- _TASK STATEMENT_
Reproduce the records below in their entirety, character for character.

- _Entries taken from a collection_
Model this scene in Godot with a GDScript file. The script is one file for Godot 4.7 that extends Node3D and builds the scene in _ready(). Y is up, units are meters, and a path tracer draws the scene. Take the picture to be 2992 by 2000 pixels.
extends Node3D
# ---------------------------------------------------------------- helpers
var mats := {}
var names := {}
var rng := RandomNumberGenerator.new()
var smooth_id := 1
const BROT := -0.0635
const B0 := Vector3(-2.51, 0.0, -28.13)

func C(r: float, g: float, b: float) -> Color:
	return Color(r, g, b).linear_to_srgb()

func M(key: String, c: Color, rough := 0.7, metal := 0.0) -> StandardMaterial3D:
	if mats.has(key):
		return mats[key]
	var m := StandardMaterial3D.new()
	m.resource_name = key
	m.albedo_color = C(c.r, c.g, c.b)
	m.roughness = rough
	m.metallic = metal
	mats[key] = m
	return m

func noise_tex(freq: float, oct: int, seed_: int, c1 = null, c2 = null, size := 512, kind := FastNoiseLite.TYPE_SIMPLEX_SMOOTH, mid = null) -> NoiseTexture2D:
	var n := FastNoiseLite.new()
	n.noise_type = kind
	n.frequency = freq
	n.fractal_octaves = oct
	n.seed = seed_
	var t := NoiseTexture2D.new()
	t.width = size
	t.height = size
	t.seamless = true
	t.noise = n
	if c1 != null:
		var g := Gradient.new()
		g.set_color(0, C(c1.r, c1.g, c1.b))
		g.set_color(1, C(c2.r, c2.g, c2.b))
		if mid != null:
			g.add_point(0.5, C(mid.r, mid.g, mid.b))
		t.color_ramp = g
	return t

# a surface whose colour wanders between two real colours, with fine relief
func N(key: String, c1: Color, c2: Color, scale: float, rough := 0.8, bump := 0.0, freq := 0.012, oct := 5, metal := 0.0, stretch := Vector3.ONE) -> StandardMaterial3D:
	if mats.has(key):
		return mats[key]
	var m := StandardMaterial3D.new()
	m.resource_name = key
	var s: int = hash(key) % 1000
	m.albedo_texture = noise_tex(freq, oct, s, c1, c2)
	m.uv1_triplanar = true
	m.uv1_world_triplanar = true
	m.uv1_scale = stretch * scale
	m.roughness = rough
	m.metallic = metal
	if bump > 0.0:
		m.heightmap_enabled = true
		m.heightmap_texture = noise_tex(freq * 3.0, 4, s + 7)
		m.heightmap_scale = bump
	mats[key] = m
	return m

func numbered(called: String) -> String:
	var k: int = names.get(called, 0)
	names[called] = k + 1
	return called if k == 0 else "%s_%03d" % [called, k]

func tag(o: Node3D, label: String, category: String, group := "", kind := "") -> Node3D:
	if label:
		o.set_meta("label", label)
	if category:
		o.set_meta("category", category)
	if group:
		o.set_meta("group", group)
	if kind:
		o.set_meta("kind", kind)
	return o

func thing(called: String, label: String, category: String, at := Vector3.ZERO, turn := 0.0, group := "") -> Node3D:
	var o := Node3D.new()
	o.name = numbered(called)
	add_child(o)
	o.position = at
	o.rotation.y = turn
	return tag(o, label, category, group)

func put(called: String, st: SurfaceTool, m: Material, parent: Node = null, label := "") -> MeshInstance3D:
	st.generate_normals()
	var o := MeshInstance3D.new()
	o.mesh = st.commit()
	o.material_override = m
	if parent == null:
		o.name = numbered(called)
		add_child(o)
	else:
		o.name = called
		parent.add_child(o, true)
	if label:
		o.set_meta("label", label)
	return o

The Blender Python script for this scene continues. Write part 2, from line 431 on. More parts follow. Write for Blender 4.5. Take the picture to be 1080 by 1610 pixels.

- _ANSWER IN FULL_
Model this scene in Godot with a GDScript file. The script is one file for Godot 4.7 that extends Node3D and builds the scene in _ready(). Y is up, units are meters, and a path tracer draws the scene. Take the picture to be 2992 by 2000 pixels.
extends Node3D
# ---------------------------------------------------------------- helpers
var mats := {}
var names := {}
var rng := RandomNumberGenerator.new()
var smooth_id := 1
const BROT := -0.0635
const B0 := Vector3(-2.51, 0.0, -28.13)

func C(r: float, g: float, b: float) -> Color:
	return Color(r, g, b).linear_to_srgb()

func M(key: String, c: Color, rough := 0.7, metal := 0.0) -> StandardMaterial3D:
	if mats.has(key):
		return mats[key]
	var m := StandardMaterial3D.new()
	m.resource_name = key
	m.albedo_color = C(c.r, c.g, c.b)
	m.roughness = rough
	m.metallic = metal
	mats[key] = m
	return m

func noise_tex(freq: float, oct: int, seed_: int, c1 = null, c2 = null, size := 512, kind := FastNoiseLite.TYPE_SIMPLEX_SMOOTH, mid = null) -> NoiseTexture2D:
	var n := FastNoiseLite.new()
	n.noise_type = kind
	n.frequency = freq
	n.fractal_octaves = oct
	n.seed = seed_
	var t := NoiseTexture2D.new()
	t.width = size
	t.height = size
	t.seamless = true
	t.noise = n
	if c1 != null:
		var g := Gradient.new()
		g.set_color(0, C(c1.r, c1.g, c1.b))
		g.set_color(1, C(c2.r, c2.g, c2.b))
		if mid != null:
			g.add_point(0.5, C(mid.r, mid.g, mid.b))
		t.color_ramp = g
	return t

# a surface whose colour wanders between two real colours, with fine relief
func N(key: String, c1: Color, c2: Color, scale: float, rough := 0.8, bump := 0.0, freq := 0.012, oct := 5, metal := 0.0, stretch := Vector3.ONE) -> StandardMaterial3D:
	if mats.has(key):
		return mats[key]
	var m := StandardMaterial3D.new()
	m.resource_name = key
	var s: int = hash(key) % 1000
	m.albedo_texture = noise_tex(freq, oct, s, c1, c2)
	m.uv1_triplanar = true
	m.uv1_world_triplanar = true
	m.uv1_scale = stretch * scale
	m.roughness = rough
	m.metallic = metal
	if bump > 0.0:
		m.heightmap_enabled = true
		m.heightmap_texture = noise_tex(freq * 3.0, 4, s + 7)
		m.heightmap_scale = bump
	mats[key] = m
	return m

func numbered(called: String) -> String:
	var k: int = names.get(called, 0)
	names[called] = k + 1
	return called if k == 0 else "%s_%03d" % [called, k]

func tag(o: Node3D, label: String, category: String, group := "", kind := "") -> Node3D:
	if label:
		o.set_meta("label", label)
	if category:
		o.set_meta("category", category)
	if group:
		o.set_meta("group", group)
	if kind:
		o.set_meta("kind", kind)
	return o

func thing(called: String, label: String, category: String, at := Vector3.ZERO, turn := 0.0, group := "") -> Node3D:
	var o := Node3D.new()
	o.name = numbered(called)
	add_child(o)
	o.position = at
	o.rotation.y = turn
	return tag(o, label, category, group)

func put(called: String, st: SurfaceTool, m: Material, parent: Node = null, label := "") -> MeshInstance3D:
	st.generate_normals()
	var o := MeshInstance3D.new()
	o.mesh = st.commit()
	o.material_override = m
	if parent == null:
		o.name = numbered(called)
		add_child(o)
	else:
		o.name = called
		parent.add_child(o, true)
	if label:
		o.set_meta("label", label)
	return o

The Blender Python script for this scene continues. Write part 2, from line 431 on. More parts follow. Write for Blender 4.5. Take the picture to be 1080 by 1610 pixels.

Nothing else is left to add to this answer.